Si nous parlons de performance, en termes d’indicateurs objectivement vérifiables, pour mesurer les impacts de ces événements perturbateurs tant anthropiques que naturels sur l’apprentissage de nos élèves, nous risquons de biaiser notre appréciation car une performance peut-être un coup de maître ne pouvant plus se réitérer peu importe que ce soit par le meme sujet agissant. Si vous me le permettez, il serait mieux de parler de compétences en fonction du niveau académique. Sachant que, s’il est vrai que la performance est souvent ponctuelle et circonstancielle voire aléatoire, il ne l’est du tout pas s’agissant des compétences étant plutôt durables et mobilisables en situation de problèmes à résoudre tant de manières théorique qu’empirique. Je pense qu’il en résulte beaucoup de lacunes en termes de compétences académiques puisque, bien avant ces événements, tout se faisait à l’intérieur des quatre pans de mur de la classe. D’où, des programmes tantôt à compétences minimales tantôt des programmes minina imposés par le M.E.N.F.P. Pas pour toutes les écoles du pays bien entendu si l’on s’en tient à cette réalité d’écoles à plusieurs vitesses en Haïti, dans un contexte méritocratique de Droite consolidé par une société de marché. En dépit de tout, si on veut sortir du carcan d’une pensée binaïre, ces événements ne font pas qu’impacter négativement le processus d’enseignement – apprentissage. C’est grâce à eux que certaines école de la Ville commencent à faire des innovations incrémentales dans leurs services d’éducation-enseignement devenant de plus en plus hybrides: enseignementapprentissage en présentiel et en ligne simultanément; les TICE, la formation des professeurs(es) et le matériel informatique-numérique le facilitant. Tout n’est pas encore réellement opérationnel en ce sens que le personnel enseignant, que ce soit la génération Z, ne s’y accroche pas aisément d’autant que la fracture numérique est très forte en Haïti.
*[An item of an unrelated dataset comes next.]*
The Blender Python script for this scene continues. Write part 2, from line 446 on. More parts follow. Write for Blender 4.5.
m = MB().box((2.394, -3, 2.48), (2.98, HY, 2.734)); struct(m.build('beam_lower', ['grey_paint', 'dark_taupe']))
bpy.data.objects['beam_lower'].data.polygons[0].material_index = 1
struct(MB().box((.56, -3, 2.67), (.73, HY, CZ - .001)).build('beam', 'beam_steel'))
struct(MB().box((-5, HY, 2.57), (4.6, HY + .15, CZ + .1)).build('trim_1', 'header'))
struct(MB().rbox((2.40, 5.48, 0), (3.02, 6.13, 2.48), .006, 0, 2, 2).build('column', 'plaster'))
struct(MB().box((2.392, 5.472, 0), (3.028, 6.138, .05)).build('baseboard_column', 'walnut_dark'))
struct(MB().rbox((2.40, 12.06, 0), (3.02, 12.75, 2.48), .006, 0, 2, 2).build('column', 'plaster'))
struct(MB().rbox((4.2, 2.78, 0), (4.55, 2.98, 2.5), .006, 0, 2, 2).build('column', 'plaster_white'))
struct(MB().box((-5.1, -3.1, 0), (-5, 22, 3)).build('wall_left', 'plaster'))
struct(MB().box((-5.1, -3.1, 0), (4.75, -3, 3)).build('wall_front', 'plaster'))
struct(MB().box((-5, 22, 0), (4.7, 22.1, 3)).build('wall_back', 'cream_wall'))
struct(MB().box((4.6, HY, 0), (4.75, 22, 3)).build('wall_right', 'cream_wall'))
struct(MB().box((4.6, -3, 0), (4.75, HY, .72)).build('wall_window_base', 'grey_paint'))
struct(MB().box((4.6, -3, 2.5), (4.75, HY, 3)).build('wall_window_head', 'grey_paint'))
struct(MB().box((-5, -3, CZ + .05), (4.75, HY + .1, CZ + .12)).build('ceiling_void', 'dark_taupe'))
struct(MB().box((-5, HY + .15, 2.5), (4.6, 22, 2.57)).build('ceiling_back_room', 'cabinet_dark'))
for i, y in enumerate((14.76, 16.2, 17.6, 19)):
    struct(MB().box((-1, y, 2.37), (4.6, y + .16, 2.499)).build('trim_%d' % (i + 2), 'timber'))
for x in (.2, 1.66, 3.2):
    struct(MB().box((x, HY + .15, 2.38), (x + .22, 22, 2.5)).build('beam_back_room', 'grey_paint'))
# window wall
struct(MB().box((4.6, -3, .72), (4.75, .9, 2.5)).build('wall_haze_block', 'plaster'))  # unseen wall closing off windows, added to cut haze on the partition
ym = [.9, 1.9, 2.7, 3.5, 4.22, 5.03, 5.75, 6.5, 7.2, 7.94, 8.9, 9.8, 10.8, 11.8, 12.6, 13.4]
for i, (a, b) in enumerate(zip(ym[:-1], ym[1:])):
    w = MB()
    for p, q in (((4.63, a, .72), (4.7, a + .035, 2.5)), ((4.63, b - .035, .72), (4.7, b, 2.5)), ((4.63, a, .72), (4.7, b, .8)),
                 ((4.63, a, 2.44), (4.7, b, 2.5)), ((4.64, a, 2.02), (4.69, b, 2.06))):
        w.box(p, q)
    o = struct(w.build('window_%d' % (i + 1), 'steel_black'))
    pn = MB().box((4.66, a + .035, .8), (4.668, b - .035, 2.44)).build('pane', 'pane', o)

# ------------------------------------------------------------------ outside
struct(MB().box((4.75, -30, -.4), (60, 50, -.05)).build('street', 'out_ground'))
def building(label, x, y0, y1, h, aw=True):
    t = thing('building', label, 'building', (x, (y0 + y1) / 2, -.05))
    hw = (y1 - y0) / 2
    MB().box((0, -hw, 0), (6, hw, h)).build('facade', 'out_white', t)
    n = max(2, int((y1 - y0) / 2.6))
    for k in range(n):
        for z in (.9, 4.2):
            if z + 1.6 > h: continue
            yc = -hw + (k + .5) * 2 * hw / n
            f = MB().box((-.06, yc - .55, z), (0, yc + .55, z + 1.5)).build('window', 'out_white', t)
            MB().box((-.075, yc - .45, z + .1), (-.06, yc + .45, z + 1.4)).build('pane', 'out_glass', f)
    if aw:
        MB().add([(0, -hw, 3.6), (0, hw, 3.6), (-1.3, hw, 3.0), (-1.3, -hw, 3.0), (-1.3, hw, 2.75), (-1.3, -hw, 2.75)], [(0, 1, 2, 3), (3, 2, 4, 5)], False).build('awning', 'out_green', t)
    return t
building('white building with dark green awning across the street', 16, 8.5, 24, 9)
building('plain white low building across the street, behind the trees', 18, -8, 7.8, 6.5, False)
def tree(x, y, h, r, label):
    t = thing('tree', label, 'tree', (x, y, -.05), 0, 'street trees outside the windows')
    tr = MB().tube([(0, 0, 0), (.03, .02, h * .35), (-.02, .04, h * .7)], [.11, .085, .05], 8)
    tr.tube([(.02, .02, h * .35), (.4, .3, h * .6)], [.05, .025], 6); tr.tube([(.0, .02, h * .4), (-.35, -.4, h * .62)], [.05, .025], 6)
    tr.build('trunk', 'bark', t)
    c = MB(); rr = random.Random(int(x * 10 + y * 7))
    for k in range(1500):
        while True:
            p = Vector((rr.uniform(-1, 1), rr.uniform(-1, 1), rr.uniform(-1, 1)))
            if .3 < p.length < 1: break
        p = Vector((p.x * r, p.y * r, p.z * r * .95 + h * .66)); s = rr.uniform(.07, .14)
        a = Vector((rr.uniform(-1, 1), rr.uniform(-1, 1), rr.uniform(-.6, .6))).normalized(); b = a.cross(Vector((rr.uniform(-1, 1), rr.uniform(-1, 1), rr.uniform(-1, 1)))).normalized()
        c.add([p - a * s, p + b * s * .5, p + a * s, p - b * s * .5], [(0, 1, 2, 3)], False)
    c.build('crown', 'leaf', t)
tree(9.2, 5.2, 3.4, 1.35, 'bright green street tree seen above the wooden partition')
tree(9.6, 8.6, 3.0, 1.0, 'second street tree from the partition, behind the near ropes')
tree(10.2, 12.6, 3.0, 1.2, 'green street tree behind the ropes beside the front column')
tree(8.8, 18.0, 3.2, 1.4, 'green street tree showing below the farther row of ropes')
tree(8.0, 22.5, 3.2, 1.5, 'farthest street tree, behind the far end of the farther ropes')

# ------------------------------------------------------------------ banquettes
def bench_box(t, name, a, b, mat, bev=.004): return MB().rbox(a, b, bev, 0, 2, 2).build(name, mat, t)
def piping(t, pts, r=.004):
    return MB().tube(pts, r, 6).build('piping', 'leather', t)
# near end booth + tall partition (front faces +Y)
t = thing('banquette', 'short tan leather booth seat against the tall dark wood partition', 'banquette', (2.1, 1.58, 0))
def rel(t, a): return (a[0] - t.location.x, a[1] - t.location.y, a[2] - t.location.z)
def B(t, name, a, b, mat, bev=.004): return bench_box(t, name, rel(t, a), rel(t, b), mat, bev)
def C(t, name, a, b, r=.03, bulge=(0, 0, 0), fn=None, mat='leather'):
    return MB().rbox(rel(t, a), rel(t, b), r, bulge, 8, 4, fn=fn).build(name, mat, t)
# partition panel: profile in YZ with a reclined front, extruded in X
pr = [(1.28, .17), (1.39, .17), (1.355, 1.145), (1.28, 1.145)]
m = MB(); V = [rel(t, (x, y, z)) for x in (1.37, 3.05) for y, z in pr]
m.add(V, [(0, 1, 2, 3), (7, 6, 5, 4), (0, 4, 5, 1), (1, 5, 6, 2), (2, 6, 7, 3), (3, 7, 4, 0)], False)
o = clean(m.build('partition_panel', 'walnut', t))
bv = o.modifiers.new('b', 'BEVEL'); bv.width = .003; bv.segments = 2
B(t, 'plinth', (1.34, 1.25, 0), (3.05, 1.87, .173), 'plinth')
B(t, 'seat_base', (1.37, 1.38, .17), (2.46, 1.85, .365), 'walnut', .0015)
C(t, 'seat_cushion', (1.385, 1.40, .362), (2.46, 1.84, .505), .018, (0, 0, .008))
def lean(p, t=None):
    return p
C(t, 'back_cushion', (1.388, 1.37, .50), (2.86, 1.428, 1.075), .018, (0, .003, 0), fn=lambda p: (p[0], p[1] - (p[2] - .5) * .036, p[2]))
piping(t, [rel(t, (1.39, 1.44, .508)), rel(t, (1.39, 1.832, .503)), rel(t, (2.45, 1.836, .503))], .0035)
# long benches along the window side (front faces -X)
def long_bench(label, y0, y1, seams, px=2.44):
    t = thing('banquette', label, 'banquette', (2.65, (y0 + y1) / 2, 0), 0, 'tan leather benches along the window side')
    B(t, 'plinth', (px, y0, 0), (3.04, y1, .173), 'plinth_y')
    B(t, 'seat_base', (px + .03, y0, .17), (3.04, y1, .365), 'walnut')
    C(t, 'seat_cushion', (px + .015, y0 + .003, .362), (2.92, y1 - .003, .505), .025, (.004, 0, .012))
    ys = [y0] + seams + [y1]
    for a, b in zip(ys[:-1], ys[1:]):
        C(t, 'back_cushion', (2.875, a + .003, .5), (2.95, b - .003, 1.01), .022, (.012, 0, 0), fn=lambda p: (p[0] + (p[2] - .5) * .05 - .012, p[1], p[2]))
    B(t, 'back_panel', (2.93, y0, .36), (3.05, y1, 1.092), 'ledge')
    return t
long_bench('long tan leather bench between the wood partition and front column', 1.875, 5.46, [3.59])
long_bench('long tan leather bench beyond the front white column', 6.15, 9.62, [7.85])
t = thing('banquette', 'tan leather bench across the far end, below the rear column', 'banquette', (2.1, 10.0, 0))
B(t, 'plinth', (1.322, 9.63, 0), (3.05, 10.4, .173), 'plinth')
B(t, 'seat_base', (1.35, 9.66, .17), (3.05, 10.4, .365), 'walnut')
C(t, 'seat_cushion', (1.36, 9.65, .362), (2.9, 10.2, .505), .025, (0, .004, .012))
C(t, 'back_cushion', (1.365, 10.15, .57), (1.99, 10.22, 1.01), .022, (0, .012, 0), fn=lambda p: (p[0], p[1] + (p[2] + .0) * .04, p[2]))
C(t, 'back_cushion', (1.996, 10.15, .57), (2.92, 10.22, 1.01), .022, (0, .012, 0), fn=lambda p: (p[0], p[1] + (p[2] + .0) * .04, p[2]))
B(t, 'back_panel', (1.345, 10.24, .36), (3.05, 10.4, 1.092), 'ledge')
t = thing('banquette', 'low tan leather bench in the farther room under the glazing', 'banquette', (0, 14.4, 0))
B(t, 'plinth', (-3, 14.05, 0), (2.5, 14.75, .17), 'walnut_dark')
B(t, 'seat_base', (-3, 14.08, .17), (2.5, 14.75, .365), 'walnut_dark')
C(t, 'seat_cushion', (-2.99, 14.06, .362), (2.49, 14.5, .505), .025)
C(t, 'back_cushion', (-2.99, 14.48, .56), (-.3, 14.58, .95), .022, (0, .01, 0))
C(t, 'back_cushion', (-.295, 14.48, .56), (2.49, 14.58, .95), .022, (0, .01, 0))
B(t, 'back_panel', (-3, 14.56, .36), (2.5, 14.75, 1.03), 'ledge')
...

Actuellement je suis Tuteur local, à l’Alliance Française de Gonaïves, dans le cadre d’un programme dénommé ProFle+ mis en place par le Centre National d’Enseignement à Distance (CNED) et France Éducation International (FEI) ci-devant Centre International d’Études Pédagogiques (CIEP). Souhaitons que les parents aient les moyens financiers leur permettant de procurer à leurs enfants le matériel que cela exige et que tous les acteurs du système éducatif puissent se tirer d’affaires quant aux enjeux du numérique et de l’internet!
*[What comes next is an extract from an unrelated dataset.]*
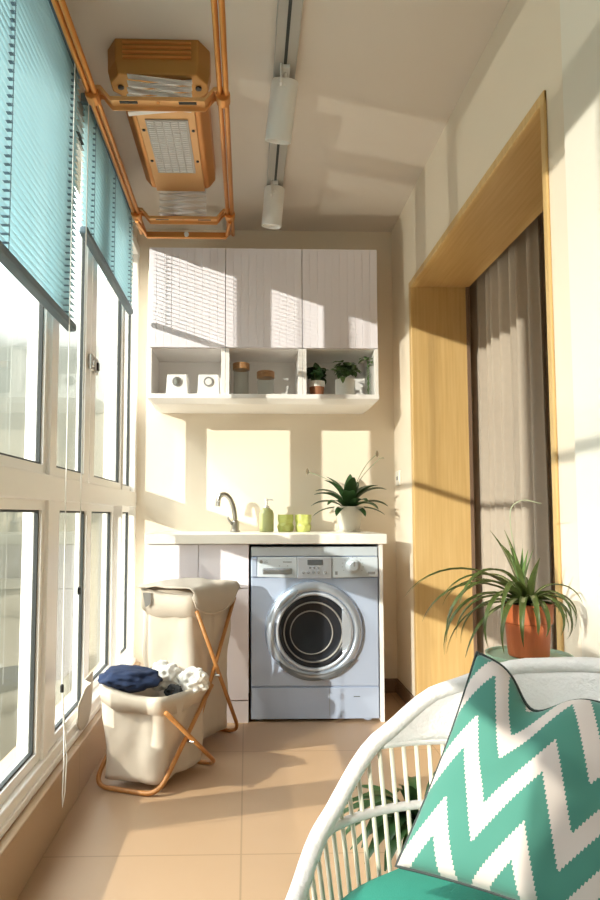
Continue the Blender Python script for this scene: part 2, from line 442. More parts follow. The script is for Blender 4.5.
for i in range(26):
    for j in range(5):
        m.box(-.389+j*.031, -.364+j*.031, 2.38+i*.0141, 2.386+i*.0141, 2.481, 2.4835)
m.build('grille_slats', 'alu', gr)
for x in (-.41, -.215):
    for y in (2.44, 2.66): MB().lathe([(.006, .0), (.006, -.004), (.002, -.005), (0, -.005)], (x, y, 2.488), 10).build('screw', 'black', body)
LX, RX = -.522, -.083
for x in (LX, RX):
    for k in (0, 1):
        m = MB(); m.tube([(x+(k-.5)*.021, 1.15, RZ+.004-.004*k), (x+(k-.5)*.021, 3.14, RZ+.004-.004*k)], .0092, 12)
        m.build('hanging_pole', 'copper', rk, smooth=True)
def crossbar(y):
    m = MB()
    top = [(LX-.015, RZ+.022), (LX+.03, RZ+.020), (LX+.062, RZ-.018), (RX-.062, RZ-.018), (RX-.03, RZ+.020), (RX+.015, RZ+.022)]
    rows = []
    for dy, dz in ((-.027, -.014), (-.026, 0), (.026, 0), (.027, -.014)):
        rows.append([(a, y+dy, b+dz) for a, b in top])
    m.loft(rows, False, False)
    cb = m.build('cross_bar', 'copperl', rk, bev=.0, solid=.003)
    for x0 in (LX+.09, RX-.15):
        MB().box(x0, x0+.06, y-.006, y+.006, RZ-.0215, RZ-.0185).build('slot', 'gasket', cb)
    MB().lathe([(.006, 0), (.006, -.003), (0, -.004)], ((LX+RX)/2, y, RZ-.0195), 10).build('rivet', 'copper', cb)
    for x in (LX, RX):
        MB().tube([(x, y-.022, RZ), (x, y+.022, RZ)], .024, 14).build('pole_clamp', 'copper', cb, bev=.003)
crossbar(2.08); crossbar(2.935)
m = MB(); m.box(LX+.02, RX-.02, 3.10, 3.12, RZ-.035, RZ-.005, .004)
m.build('end_bar', 'copper', rk)
for x in (LX, RX):
    MB().tube([(x, 2.945, RZ-.026), (x+(.02 if x < -.3 else -.02), 3.11, RZ-.02)], .009, 8).build('end_link', 'copper', rk)
MB().lathe([(.012, -.004), (.012, .004), (0, .004)], ((LX+RX)/2, 3.097, RZ-.02), 12, 'Y').build('bolt', 'alu', rk)
for y in (2.135, 2.945):
    for i in range(5 if y < 2.5 else 7):
        z = RZ-.005+i*(.024 if y < 2.5 else .03)
        for s in (1, -1):
            m = MB()
            x0, x1 = -.415, -.195
            yy = y+s*.012
            m.loft([[(x0, yy-.010, z-s*.012-.002), (x0, yy+.010, z-s*.012-.002), (x0, yy+.010, z-s*.012+.002), (x0, yy-.010, z-s*.012+.002)],
                    [(x1, yy-.010, z+s*.012-.002), (x1, yy+.010, z+s*.012-.002), (x1, yy+.010, z+s*.012+.002), (x1, yy-.010, z+s*.012+.002)]])
            m.build('scissor_arm', 'alu', rk)

# ------------------------------------------------------------------ ceiling spotlights
tk = MB(); tk.box(.094, .174, 1.0, 3.17, 2.573, ZC, .003)
t = tk.build('light_track', 'trackw', loc=(.133, 2.1, ZC)); tag(t, 'grey track rail along the ceiling holding two white spotlights', 'track')
MB().box(.128, .139, 1.0, 3.165, 2.5715, 2.575).build('conductor_slot', 'gasket', t)
def spot(top, bot, label):
    top, bot = Vector(top), Vector(bot)
    s = thing('track_spotlight', label, 'spotlight', (top.x, top.y, 2.573), 'spotlights on the ceiling track')
    ax = (bot-top); L = ax.length; q = ax.to_track_quat('Z', 'Y').to_matrix().to_4x4(); mt = Matrix.Translation(top) @ q
    m = MB(); m.lathe([(.02, 0), (.046, 0), (.049, .004), (.049, L), (.044, L), (.043, L-.03), (.0, L-.03)], (0, 0, 0), 32)
    bmesh.ops.transform(m.bm, matrix=mt, verts=m.bm.verts); m.build('lamp_body', 'lampw', s, smooth=False, bev=.0015)
    m = MB(); m.lathe([(.041, L-.028), (.036, L-.012), (.0, L-.008)], (0, 0, 0), 24)
    bmesh.ops.transform(m.bm, matrix=mt, verts=m.bm.verts); m.build('bulb', 'bulb', s, smooth=True)
    m = MB(); m.box(top.x-.014, top.x+.014, top.y-.055, top.y+.03, 2.556, 2.573, .002)
    m.tube([(top.x, top.y-.03, 2.56), top+ax*.25-Vector((0, .052, 0))], .006, 8); m.box(top.x-.022, top.x-.016, top.y-.06, top.y-.04, 2.50, 2.573)
    m.build('mount', 'lampw', s)
    return s
spot((.137, 2.225, 2.55), (.113, 2.30, 2.362), 'white cylinder spotlight on the track nearer the camera, tilted')
spot((.133, 3.02, 2.565), (.118, 3.055, 2.385), 'white cylinder spotlight on the track closer to the cabinets')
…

En janvier 2018 l’ancien président Donald Trump a qualifié plusieurs nations africaines ainsi qu’Haïti de « pays de merde », en réponse à ces propos irrévérencieux vous avez décidé d’enflammer votre visa états-unien. Veuillez reprendre pour nos lecteurs majoritairement écoliers les raisons qui vous ont poussées à prendre cette décision.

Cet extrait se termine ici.